D’altronde va specificato che sebbene la DOCG rappresenti il top delle denominazioni italiane, non tutti desiderano fregiarsene. Per scelta, molti produttori preferiscono rimanere all’interno della denominazione IGT, che consente maggiore libertà, senza che questo significhi una qualità necessariamente inferiore. Un esempio su tutti è dato da certi Supertuscan, che non essendo 100% Sangiovese, ma un assemblaggio di vitigni internazionali, non possono essere identificati come Chianti o altro.
La tipicità di terroir e vitigni
Siccome il vigneto italiano, quasi 700.000 ettari, è esteso su tutta la superficie della penisola, lo spettro dei terroir è straordinariamente ampio. Dai vigneti in altitudine, come in Trentino o in Veneto, dove le vigne sono talmente inclinate da rendere impossibile l’utilizzo di macchine agricole e per le quali è stato coniato il termine di viticoltura eroica… Passando per le dolci colline del Piemonte e della Toscana… Fino ai dibattuti vini vulcanici che attraversano tutta l’Italia, dall’altoatesino Soave al siculo Etna… E via discorrendo. Ogni regione, ogni zona, ha i suoi terreni specifici. E i suoi vitigni.
Vero tesoro della viticoltura italiana è lo straordinario numero di varietà coltivate. L’Italia detiene un record mondiale da questo punto di vista. 350 vitigni coltivati, tra autoctoni e internazionali. I rossi sono indiscutibilmente i più noti e apprezzati a livello mondiale. Vitigni come i piemontesi Nebbiolo (Barolo, Langhe, Nizza di Monferrato) e Barbera (Barbera d’Asti). O i veneti Corvina, Corvinone e Rondinella, che rientrano nell’uvaggio del celebre Amarone della Valpolicella, prodotto col tipico metodo dell’appassimento delle uve. Impossibile non citare il grande ambasciatore della viticoltura italiana, sua maestà il Sangiovese, alla base di grandissimi vini come il Chianti, il Brunello di Montalcino o il Morellino di Scansano. E poi il salentino Negroamaro, il pugliese Primitivo (noto in California come Zinfandel), il siciliano Nero d’Avola, il sardo Cannonau (anche chiamato Grenache o Garnacha, residuo della colonizzazione spagnola) e moltissimi altri…

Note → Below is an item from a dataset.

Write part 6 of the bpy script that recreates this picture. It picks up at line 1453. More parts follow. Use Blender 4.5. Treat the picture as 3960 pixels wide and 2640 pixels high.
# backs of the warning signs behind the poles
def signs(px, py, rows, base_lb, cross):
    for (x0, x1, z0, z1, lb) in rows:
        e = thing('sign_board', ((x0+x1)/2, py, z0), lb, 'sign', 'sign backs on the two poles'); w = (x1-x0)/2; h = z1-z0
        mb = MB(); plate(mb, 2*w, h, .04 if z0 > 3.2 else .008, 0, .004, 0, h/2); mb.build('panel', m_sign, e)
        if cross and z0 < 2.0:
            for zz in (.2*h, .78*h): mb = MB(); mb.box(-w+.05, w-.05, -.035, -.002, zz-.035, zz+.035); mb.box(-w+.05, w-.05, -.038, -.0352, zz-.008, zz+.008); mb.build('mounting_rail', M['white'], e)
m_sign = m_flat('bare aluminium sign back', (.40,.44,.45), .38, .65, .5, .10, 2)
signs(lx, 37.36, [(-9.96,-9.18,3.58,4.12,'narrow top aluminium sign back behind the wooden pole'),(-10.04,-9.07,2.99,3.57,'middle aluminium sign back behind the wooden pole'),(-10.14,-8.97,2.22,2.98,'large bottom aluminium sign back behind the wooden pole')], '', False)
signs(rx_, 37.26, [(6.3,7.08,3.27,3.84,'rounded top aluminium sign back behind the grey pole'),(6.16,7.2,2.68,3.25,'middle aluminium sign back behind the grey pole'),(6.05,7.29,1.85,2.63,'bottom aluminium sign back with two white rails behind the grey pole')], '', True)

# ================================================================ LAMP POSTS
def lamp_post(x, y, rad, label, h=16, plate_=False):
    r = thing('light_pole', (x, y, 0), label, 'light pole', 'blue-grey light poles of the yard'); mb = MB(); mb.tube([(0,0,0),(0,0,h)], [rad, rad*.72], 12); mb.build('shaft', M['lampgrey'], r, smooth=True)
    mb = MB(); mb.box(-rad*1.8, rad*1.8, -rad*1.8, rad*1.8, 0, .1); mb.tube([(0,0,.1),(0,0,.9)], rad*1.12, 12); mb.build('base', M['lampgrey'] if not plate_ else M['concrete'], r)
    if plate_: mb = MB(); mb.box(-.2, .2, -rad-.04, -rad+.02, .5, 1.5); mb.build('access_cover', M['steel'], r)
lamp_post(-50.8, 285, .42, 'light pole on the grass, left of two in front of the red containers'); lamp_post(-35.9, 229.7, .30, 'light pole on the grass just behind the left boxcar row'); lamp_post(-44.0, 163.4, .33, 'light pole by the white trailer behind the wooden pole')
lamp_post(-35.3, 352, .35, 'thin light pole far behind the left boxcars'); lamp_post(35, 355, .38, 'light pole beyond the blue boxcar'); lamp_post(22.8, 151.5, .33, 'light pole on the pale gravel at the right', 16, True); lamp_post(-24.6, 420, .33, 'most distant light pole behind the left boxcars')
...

Da non sottovalutare il prestigio dei bianchi, infine. Uno su tutti, il Glera, alla base delle bollicine più di tendenza degli ultimi tempi, il Prosecco. E poi il piemontese Cortese (Gavi DOCG), il Pinot Grigio (mutazione del Pinot Nero e molto diffuso in Trentino e Friuli), il Ribolla Gialla (Veneto e Friuli), il Trebbiano (Abruzzo, Lazio, noto in Francia come Ugni Blanc), il Verdicchio (celeberrimo quello dei Castelli di Jesi, nelle Marche), il Pecorino (Marche e Abruzzo), il Fiano (Campania e Sicilia), il campano Greco di Tufo… Per citarne solo alcuni, ma la lista potrebbe continuare ancora a lungo.
Impossibile da ridurre a una sintesi generale ed esaustiva, l’Italia enoica – così come quella gastronomica – vanta una ricchezza di tradizioni talmente articolata e frammentata, da essere difficilmente riscontrabile altrove.